Pension plan system shifts from manual to real-time

With approximately 40,000 users of its services, the Labourers’ Pension Fund of Central and Eastern Canada (LPF) knew it had a heavy task in front of it when it decided to switch from manual and paper-based processes to automated ones.

The Toronto-based organization, which provides retirement benefits for workers in the construction industry, announced last month that it is implementing Oracle’s 9i Database 9.0.2 and Oracle9i Application Server to develop an automated pension administration system to record, manage and analyze data online.

The challenge was to integrate the current IT infrastructure – which consists of legacy apps and Cobol. The ultimate goal, according to LPF administrator David D’Agostini, is to streamline the system and speed up the entire process.

“Currently with the legacy and Cobol system, there is a lot of manual intervention…that we would like to eliminate and make more information available to the pension analysts and for our users,” D’Agostini said.

The changes are expected to significantly change the way LPF plan members make alterations to their pension plan, something they must currently do via telephone or mail. LPF employees then manually input that data into the system. The new pension application, D’Agostini noted, allows members to self-manage and track pension data and records on the Web.

Both plan members and LPF staff will benefit from the new system, D’Agostini said. It’s expected to be fully operational by June 2004 and is should enable LPF IT staff to take a more proactive approach, focusing less on manual processes and more on system maintenance and modifying processes. Pension plan administrators will be able to quickly generate reports and analyze data, D’Agostini said, adding that they should also be able to better adapt and comply with any changes in pension plan regulations while helping ensure that the vast amount of personal data stored in the system is secure.

Initial development of the system started in January of this year, said Oracle solution implementer Garry Chan, managing partner at Woodbridge, Ont.-based Procase Consulting Inc. Chan said LPF had very “vigorous” business requirements and a vision of what it wanted to be for five years and beyond. It was an interesting challenge, Chan said, as the current pension plan has a lot of dynamic rules and is extremely data-driven. The main concern was data conversion from the old Cobol and tracking some of that information. “If you look at the LPF model, they support a very wide membership…the transition can’t be an additional strain on the current operations.”

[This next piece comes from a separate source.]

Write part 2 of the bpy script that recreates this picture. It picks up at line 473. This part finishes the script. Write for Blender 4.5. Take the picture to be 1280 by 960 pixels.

In today’s economy, noted Brent Chin, Mississauga, Ont.-based sales consulting manager for Oracle, Canadian companies such as LPF have invested in their existing infrastructure and do not have the luxury of bringing in completely new systems. The general trend for enterprises is to “integrate in multiple environments using open standards,” Chin said.

The issues of security and scalability were determining factors in choosing Oracle, D’Agostini said, adding that the system has to handle a large amount of critical personal data. The task on hand was to customize the solution, keeping in mind security and scalability, said Eric Farquharson, sales vice-president for Procase, adding that the secure, scalable and open architecture provided by the Oracle9i Application Server and related tools was a suitable fit for LPF.

“A lot of the issues surrounding security are already built in to the Oracle product. This application has both personal information and personnel information so security is a critical issue.”